Data for the task:
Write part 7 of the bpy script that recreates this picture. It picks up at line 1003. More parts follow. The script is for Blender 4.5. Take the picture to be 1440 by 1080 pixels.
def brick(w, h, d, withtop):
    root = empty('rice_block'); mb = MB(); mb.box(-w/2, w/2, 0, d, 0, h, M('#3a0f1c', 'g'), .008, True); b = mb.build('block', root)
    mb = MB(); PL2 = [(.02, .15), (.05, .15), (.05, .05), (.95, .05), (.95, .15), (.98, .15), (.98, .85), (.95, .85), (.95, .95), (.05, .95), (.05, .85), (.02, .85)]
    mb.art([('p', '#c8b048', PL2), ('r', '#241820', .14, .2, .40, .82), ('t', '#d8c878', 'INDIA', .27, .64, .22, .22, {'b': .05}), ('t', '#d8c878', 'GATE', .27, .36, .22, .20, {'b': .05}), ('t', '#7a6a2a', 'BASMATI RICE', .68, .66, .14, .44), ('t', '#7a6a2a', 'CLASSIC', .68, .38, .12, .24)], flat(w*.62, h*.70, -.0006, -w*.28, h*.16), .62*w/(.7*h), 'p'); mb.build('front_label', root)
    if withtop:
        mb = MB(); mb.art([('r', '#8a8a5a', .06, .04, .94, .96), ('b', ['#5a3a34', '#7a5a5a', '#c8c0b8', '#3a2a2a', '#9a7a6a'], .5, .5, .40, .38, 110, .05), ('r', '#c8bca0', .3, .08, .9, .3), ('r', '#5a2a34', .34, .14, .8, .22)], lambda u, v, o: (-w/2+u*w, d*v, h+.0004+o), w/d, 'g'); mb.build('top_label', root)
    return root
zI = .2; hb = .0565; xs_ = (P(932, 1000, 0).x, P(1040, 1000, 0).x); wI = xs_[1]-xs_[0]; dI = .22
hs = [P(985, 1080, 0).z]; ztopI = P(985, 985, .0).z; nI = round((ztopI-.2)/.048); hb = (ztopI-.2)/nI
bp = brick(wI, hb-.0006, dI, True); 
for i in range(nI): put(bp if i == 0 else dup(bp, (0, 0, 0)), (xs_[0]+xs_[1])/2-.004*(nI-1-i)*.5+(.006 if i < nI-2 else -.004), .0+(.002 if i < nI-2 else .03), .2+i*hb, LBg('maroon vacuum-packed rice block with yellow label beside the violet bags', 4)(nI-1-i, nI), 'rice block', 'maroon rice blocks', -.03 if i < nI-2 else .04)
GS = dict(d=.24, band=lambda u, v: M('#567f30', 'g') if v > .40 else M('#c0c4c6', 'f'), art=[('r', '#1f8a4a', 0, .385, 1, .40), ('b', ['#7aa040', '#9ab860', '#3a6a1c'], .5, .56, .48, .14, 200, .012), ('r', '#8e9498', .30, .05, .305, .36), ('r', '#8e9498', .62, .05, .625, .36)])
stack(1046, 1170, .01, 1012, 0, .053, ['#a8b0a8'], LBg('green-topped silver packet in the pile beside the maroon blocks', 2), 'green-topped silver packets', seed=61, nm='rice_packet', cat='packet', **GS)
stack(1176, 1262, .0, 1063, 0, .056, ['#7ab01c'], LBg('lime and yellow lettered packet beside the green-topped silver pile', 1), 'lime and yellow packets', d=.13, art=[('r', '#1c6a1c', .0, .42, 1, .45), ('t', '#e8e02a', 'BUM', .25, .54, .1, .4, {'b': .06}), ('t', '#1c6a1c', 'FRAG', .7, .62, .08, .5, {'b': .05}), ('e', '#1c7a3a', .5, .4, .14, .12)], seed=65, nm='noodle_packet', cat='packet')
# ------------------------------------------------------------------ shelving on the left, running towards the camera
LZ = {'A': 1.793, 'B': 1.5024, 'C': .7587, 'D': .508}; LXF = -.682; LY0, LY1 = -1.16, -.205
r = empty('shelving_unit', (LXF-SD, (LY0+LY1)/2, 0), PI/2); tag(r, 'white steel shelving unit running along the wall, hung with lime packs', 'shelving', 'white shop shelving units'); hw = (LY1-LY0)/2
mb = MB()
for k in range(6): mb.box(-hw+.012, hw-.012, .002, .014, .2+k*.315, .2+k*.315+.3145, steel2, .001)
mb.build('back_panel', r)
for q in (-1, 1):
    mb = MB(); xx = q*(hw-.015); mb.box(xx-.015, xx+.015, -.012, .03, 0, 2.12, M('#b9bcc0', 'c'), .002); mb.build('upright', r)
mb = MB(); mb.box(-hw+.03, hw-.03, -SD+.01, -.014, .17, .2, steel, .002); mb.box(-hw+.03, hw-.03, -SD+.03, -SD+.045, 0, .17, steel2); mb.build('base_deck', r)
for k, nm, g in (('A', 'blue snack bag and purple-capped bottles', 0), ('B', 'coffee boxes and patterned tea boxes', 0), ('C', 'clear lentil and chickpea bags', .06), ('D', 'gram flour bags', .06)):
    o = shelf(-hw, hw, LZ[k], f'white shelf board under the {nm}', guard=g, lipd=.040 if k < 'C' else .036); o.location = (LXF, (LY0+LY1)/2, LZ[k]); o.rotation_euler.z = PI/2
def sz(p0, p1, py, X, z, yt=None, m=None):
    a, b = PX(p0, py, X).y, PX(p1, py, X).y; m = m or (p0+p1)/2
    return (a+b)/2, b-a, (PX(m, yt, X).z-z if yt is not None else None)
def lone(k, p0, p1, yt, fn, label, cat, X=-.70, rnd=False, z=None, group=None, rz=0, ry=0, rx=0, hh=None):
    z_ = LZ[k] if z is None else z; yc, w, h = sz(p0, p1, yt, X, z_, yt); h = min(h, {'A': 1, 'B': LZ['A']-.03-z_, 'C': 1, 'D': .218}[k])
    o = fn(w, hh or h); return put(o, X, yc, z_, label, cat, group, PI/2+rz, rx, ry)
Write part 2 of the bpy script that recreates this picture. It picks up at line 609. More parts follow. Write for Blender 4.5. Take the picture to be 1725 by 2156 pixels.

What is asked:
Extract all lines as given.

Written response:
Write part 7 of the bpy script that recreates this picture. It picks up at line 1003. More parts follow. The script is for Blender 4.5. Take the picture to be 1440 by 1080 pixels.
def brick(w, h, d, withtop):
    root = empty('rice_block'); mb = MB(); mb.box(-w/2, w/2, 0, d, 0, h, M('#3a0f1c', 'g'), .008, True); b = mb.build('block', root)
    mb = MB(); PL2 = [(.02, .15), (.05, .15), (.05, .05), (.95, .05), (.95, .15), (.98, .15), (.98, .85), (.95, .85), (.95, .95), (.05, .95), (.05, .85), (.02, .85)]
    mb.art([('p', '#c8b048', PL2), ('r', '#241820', .14, .2, .40, .82), ('t', '#d8c878', 'INDIA', .27, .64, .22, .22, {'b': .05}), ('t', '#d8c878', 'GATE', .27, .36, .22, .20, {'b': .05}), ('t', '#7a6a2a', 'BASMATI RICE', .68, .66, .14, .44), ('t', '#7a6a2a', 'CLASSIC', .68, .38, .12, .24)], flat(w*.62, h*.70, -.0006, -w*.28, h*.16), .62*w/(.7*h), 'p'); mb.build('front_label', root)
    if withtop:
        mb = MB(); mb.art([('r', '#8a8a5a', .06, .04, .94, .96), ('b', ['#5a3a34', '#7a5a5a', '#c8c0b8', '#3a2a2a', '#9a7a6a'], .5, .5, .40, .38, 110, .05), ('r', '#c8bca0', .3, .08, .9, .3), ('r', '#5a2a34', .34, .14, .8, .22)], lambda u, v, o: (-w/2+u*w, d*v, h+.0004+o), w/d, 'g'); mb.build('top_label', root)
    return root
zI = .2; hb = .0565; xs_ = (P(932, 1000, 0).x, P(1040, 1000, 0).x); wI = xs_[1]-xs_[0]; dI = .22
hs = [P(985, 1080, 0).z]; ztopI = P(985, 985, .0).z; nI = round((ztopI-.2)/.048); hb = (ztopI-.2)/nI
bp = brick(wI, hb-.0006, dI, True); 
for i in range(nI): put(bp if i == 0 else dup(bp, (0, 0, 0)), (xs_[0]+xs_[1])/2-.004*(nI-1-i)*.5+(.006 if i < nI-2 else -.004), .0+(.002 if i < nI-2 else .03), .2+i*hb, LBg('maroon vacuum-packed rice block with yellow label beside the violet bags', 4)(nI-1-i, nI), 'rice block', 'maroon rice blocks', -.03 if i < nI-2 else .04)
GS = dict(d=.24, band=lambda u, v: M('#567f30', 'g') if v > .40 else M('#c0c4c6', 'f'), art=[('r', '#1f8a4a', 0, .385, 1, .40), ('b', ['#7aa040', '#9ab860', '#3a6a1c'], .5, .56, .48, .14, 200, .012), ('r', '#8e9498', .30, .05, .305, .36), ('r', '#8e9498', .62, .05, .625, .36)])
stack(1046, 1170, .01, 1012, 0, .053, ['#a8b0a8'], LBg('green-topped silver packet in the pile beside the maroon blocks', 2), 'green-topped silver packets', seed=61, nm='rice_packet', cat='packet', **GS)
stack(1176, 1262, .0, 1063, 0, .056, ['#7ab01c'], LBg('lime and yellow lettered packet beside the green-topped silver pile', 1), 'lime and yellow packets', d=.13, art=[('r', '#1c6a1c', .0, .42, 1, .45), ('t', '#e8e02a', 'BUM', .25, .54, .1, .4, {'b': .06}), ('t', '#1c6a1c', 'FRAG', .7, .62, .08, .5, {'b': .05}), ('e', '#1c7a3a', .5, .4, .14, .12)], seed=65, nm='noodle_packet', cat='packet')
# ------------------------------------------------------------------ shelving on the left, running towards the camera
LZ = {'A': 1.793, 'B': 1.5024, 'C': .7587, 'D': .508}; LXF = -.682; LY0, LY1 = -1.16, -.205
r = empty('shelving_unit', (LXF-SD, (LY0+LY1)/2, 0), PI/2); tag(r, 'white steel shelving unit running along the wall, hung with lime packs', 'shelving', 'white shop shelving units'); hw = (LY1-LY0)/2
mb = MB()
for k in range(6): mb.box(-hw+.012, hw-.012, .002, .014, .2+k*.315, .2+k*.315+.3145, steel2, .001)
mb.build('back_panel', r)
for q in (-1, 1):
    mb = MB(); xx = q*(hw-.015); mb.box(xx-.015, xx+.015, -.012, .03, 0, 2.12, M('#b9bcc0', 'c'), .002); mb.build('upright', r)
mb = MB(); mb.box(-hw+.03, hw-.03, -SD+.01, -.014, .17, .2, steel, .002); mb.box(-hw+.03, hw-.03, -SD+.03, -SD+.045, 0, .17, steel2); mb.build('base_deck', r)
for k, nm, g in (('A', 'blue snack bag and purple-capped bottles', 0), ('B', 'coffee boxes and patterned tea boxes', 0), ('C', 'clear lentil and chickpea bags', .06), ('D', 'gram flour bags', .06)):
    o = shelf(-hw, hw, LZ[k], f'white shelf board under the {nm}', guard=g, lipd=.040 if k < 'C' else .036); o.location = (LXF, (LY0+LY1)/2, LZ[k]); o.rotation_euler.z = PI/2
def sz(p0, p1, py, X, z, yt=None, m=None):
    a, b = PX(p0, py, X).y, PX(p1, py, X).y; m = m or (p0+p1)/2
    return (a+b)/2, b-a, (PX(m, yt, X).z-z if yt is not None else None)
def lone(k, p0, p1, yt, fn, label, cat, X=-.70, rnd=False, z=None, group=None, rz=0, ry=0, rx=0, hh=None):
    z_ = LZ[k] if z is None else z; yc, w, h = sz(p0, p1, yt, X, z_, yt); h = min(h, {'A': 1, 'B': LZ['A']-.03-z_, 'C': 1, 'D': .218}[k])
    o = fn(w, hh or h); return put(o, X, yc, z_, label, cat, group, PI/2+rz, rx, ry)
Write part 2 of the bpy script that recreates this picture. It picks up at line 609. More parts follow. Write for Blender 4.5. Take the picture to be 1725 by 2156 pixels.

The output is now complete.